>> START Input records
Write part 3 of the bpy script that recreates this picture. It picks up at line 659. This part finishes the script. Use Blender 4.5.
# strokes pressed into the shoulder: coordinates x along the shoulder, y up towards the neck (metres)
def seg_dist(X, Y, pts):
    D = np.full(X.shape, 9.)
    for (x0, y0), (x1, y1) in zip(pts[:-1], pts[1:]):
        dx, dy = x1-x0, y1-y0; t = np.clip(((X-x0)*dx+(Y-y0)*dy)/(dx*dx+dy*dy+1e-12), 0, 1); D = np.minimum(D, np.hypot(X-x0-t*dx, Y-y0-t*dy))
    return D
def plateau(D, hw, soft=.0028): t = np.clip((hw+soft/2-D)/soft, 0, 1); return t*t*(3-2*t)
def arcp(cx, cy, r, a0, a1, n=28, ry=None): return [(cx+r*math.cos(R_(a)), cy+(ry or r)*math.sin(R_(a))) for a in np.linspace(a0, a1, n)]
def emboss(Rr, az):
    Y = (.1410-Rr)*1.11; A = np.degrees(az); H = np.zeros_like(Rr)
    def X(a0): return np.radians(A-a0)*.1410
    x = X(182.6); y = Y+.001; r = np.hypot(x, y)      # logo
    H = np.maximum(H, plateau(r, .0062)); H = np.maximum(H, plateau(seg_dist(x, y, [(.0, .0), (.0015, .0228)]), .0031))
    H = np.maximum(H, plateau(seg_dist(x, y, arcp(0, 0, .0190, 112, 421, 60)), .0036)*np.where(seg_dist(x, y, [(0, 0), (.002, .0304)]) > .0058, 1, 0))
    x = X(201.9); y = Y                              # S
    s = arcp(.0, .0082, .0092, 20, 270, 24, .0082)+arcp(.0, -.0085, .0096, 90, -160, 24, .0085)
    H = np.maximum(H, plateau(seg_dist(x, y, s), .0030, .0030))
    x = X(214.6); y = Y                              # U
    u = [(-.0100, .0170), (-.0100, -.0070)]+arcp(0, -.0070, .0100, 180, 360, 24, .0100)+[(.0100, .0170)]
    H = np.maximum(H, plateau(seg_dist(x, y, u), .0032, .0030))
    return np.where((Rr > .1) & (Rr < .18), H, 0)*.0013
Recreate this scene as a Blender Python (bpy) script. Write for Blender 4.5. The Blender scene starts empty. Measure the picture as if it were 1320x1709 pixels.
>> END Input records
**Required work:** Each line that contains the word "script" counts toward the total; give only that total.

**Answer:** 2